I have been reading bits of Food in History (Tannahill):

In Britain in the 1830s and 1840s, a worker might earn anything from 25p to £2 (62 cents to $5) a week. In 1840-41, 25p bought neither more not less than six four-pound loaves — just enough to feed a typical family of two adults and three children. It left nothing to pay the rent, nothing for tea, nothing for that little piece of bacon which was the poor man's substitute for meat.

A “good meal” meant something hot, filling, and quickly cooked — tea and boiled potatoes more often than not, since potatoes cost only about 5p or 12.5c, for twenty pounds. The man of the house might have a piece of pie or a sausafe from a cofee stall at midday, and at the weekend the whole family sat down to a Sunday dinner of broth, stew and pudding. It was a poverty-line diet, but a great man people lived on it — and a great many iede because of it.

Vaguely apropos to this, Stephane and I were driving through western Sydney today, around Eastern Creek. I have to say all the new tract housing is a little depressing in some way. That way is possible part snobiness, but also a wonder whether the sum of happiness is really increased by just having more and more people.

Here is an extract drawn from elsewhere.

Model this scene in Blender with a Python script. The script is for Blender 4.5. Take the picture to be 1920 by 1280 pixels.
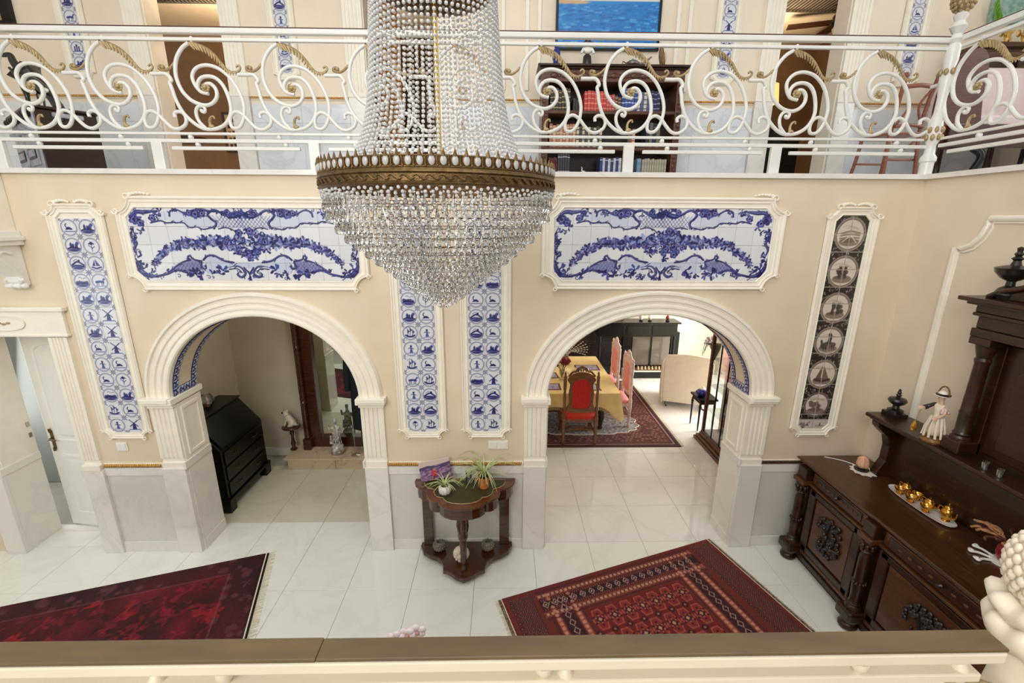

I'd rather see growth focus on more-per-person, or even better-per-person, than over production.

John also talks about the fact that humans seem really unable to deal with long-term consequences, and environmental impact is probably the most serious of these. I wonder if (first-world) humans gained 300-year lifespans through technology they would start worrying about what the world would be like in a hundred years? I would like to think so, but I would not bet on it. On the other hand, changing technology makes it hard to imagine what life will be like in 50 years. One might semi-seriously gamble on, say, sunbathing now in the hope that there will be a cure for melanoma in a decade. Perhaps people will blithely burn fossil fuels, assuming that some solution will turn up.